There is a synergy between airport development and economic growth that impacts tourism, business development and job creation. Colorado airports work together as a network to provide convenient and affordable transportation, as well as being stand-alone economic generators. Denver International Airport (DIA) is the fifth largest airport in the country, and the second largest Star Alliance hub in the U.S., providing non-stop service to 167 destinations and connecting Colorado to the world. Many firms list DIA as one of their top reasons for relocation to Colorado and we must work in close collaboration with our airport network to support our economic development efforts. Aspen, Centennial, Colorado Springs, Eagle (Vail), Front Range, Jefferson County, Rocky Mountain and Telluride all play a critical role in connecting Colorado that we must continue to build on.

Creating a Statewide Transportation Network: The transportation network must integrate with communities statewide, to ensure that Coloradans can get where they need to go as safely, quickly and inexpensively as possible. Residents should have a choice between different modes of travel - including transit, walking and bicycling - wherever possible. Evidence from around the country demonstrates that modest increases in walking and cycling can also lead to lower health care costs.

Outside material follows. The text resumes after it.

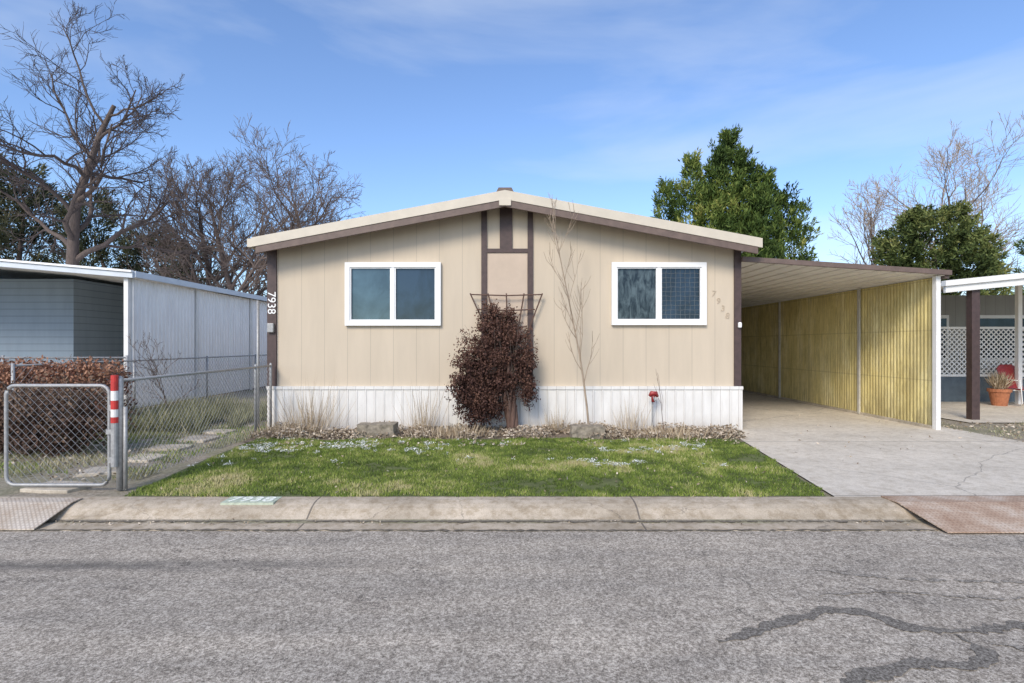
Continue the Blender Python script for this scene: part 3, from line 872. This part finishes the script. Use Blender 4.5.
def block(x0, x1, y0, y1, z1, label, seed):
    mb = MB()
    o = obj("planter_block", mb.box(x0, x1, y0, y1, -.02, z1), "planter", label=label, category="planter")
    sd = o.modifiers.new("s", "SUBSURF"); sd.subdivision_type = "SIMPLE"; sd.levels = 4; sd.render_levels = 4
    tx = bpy.data.textures.new("n", "CLOUDS"); tx.noise_scale = .12
    dm = o.modifiers.new("d", "DISPLACE"); dm.texture = tx; dm.strength = .05; dm.mid_level = .5; dm.texture_coords = "GLOBAL"
    return o
block(-2.42, -1.83, 8.80, 9.15, .22, "weathered brown-grey planter block in the garden bed", 1)
block(1.02, 1.55, 8.80, 9.10, .19, "low weathered stone block below the sapling", 2)

# ------------------------------------------------------------------ plants
def tuft(name, x, y, n, h, spread, label, mat="drystalk", w=.006, lean=.2, cat="dry grass", kind=None):
    P = np.stack([RNG.normal(x, spread, n), RNG.normal(y, spread * .5, n), np.zeros(n)], 1)
    D = np.stack([RNG.normal(0, lean, n) + (P[:, 0] - x) * .8, RNG.normal(0, lean, n), np.ones(n)], 1)
    hh = h * (.3 + .7 * RNG.random(n) ** 2)
    return leaves(name, P, D, hh, w, RNG.random(n), mat, label=label, category=cat, kind=kind)
tuft("dry_grass_clump", -3.35, 9.3, 300, 1.15, .2, "tall dry stalk clump against the white skirting")
tuft("dry_grass_clump", -1.42, 9.3, 130, 1.0, .10, "thin dry stalks against the white skirting")
tuft("dry_grass_clump", .78, 9.35, 130, .6, .08, "thin dry stalks against the white skirting")
tuft("dry_grass_clump", 2.1, 9.35, 150, .75, .12, "thin dry stalks against the white skirting")
tuft("dry_grass_mat", -3.6, 9.0, 500, .35, .25, "low mat of dry stalks in the bed", w=.009, kind="stuff")
tuft("dry_grass_mat", -.9, 8.95, 600, .28, .3, "low mat of dry stalks below the vine", w=.009, kind="stuff")
tuft("dry_grass_mat", 2.6, 8.95, 800, .25, .4, "low mat of dry stalks by the driveway", w=.009, kind="stuff")

def branch_tree(seed, base, H, trunk_r, split, levels, counts, lenf, spread, up, mats, name, label, category="tree", lean=(0, 0), wig=.18, keep_from=2, min_r=.006, sides=(9, 7, 5, 4, 3, 3), widen=1.0):
    r_ = random.Random(seed)
    T = MB(); C = MB()
    def rv():
        return Vector((r_.gauss(0, 1), r_.gauss(0, 1), r_.gauss(0, 1)))
    def grow(p, d, ln, rad, lv):
        ns = (8, 7, 5, 4, 3, 3)[lv]
        pts = [p.copy()]; rads = [rad]
        q = p.copy(); dd = d.normalized()
        endr = max(min_r * .6, rad * (.35 if lv else .25))
        for i in range(ns):
            dd = (dd + rv() * wig * (.4 if lv == 0 else 1) + Vector((0, 0, up * (.4 if lv else .2)))).normalized()
            q = q + dd * ln / ns
            pts.append(q.copy()); rads.append(rad + (endr - rad) * (i + 1) / ns)
        (T if lv < keep_from else C).tube(pts, rads, sides[lv], cap=False)
        if lv >= levels: return
        nc = counts[lv]
        for j in range(nc):
            t = (split[lv] + (1 - split[lv]) * (j + r_.random() * .8) / nc)
            t = min(t, .99)
            ii = t * ns; i0 = int(ii); fr = ii - i0
            pos = pts[i0].lerp(pts[i0 + 1], fr); pr_ = rads[i0] + (rads[i0 + 1] - rads[i0]) * fr
            tang = (pts[i0 + 1] - pts[i0]).normalized()
            if lv == 0:
                a_ = j * 2.4 + r_.random() * .6
                perp = Vector((math.cos(a_), math.sin(a_), 0)); perp = (perp - tang * perp.dot(tang)).normalized()
            else:
                perp = tang.cross(rv()).normalized()
            an = spread[lv] * (.7 + .6 * r_.random())
            nd = tang * math.cos(an) + perp * math.sin(an)
            nd.x *= widen
            nl = ln * lenf[lv] * (1.15 - .55 * t) * (.75 + .5 * r_.random())
            grow(pos, nd, nl, max(min_r, pr_ * (.62 if lv else .55)), lv + 1)
    e = empty(name, base, label=label, category=category)
    grow(Vector(base), Vector((lean[0], lean[1], 1)), H, trunk_r, 0)
    obj("trunk", T, mats[0], e, smooth=True)
    obj("crown", C, mats[1], e)
    return e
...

* Land use and transportation decisions should be made collaboratively. Disconnected decisions drive up the costs of transportation (and other public) infrastructure.

* The transportation system should contribute to reductions in air pollutants and greenhouse gases.

* The modes of transportation should support the independence of our aging population, lower-income persons and persons with disabilities. Transit-friendly and "walkable" communities are essential to older and less-mobile persons, as well as those with lower incomes.

* Colorado should examine the expanded use of regional transportation authorities ("RTAs") and other mechanisms to increase transportation funding at regional and local levels. RTAs and similar mechanisms allow voters to approve additional funding for transportation projects in geographic areas where there is a demonstrated need and value to residents.

In a time of scarce funding resources, we need to establish priorities and collaboratively explore additional funding options.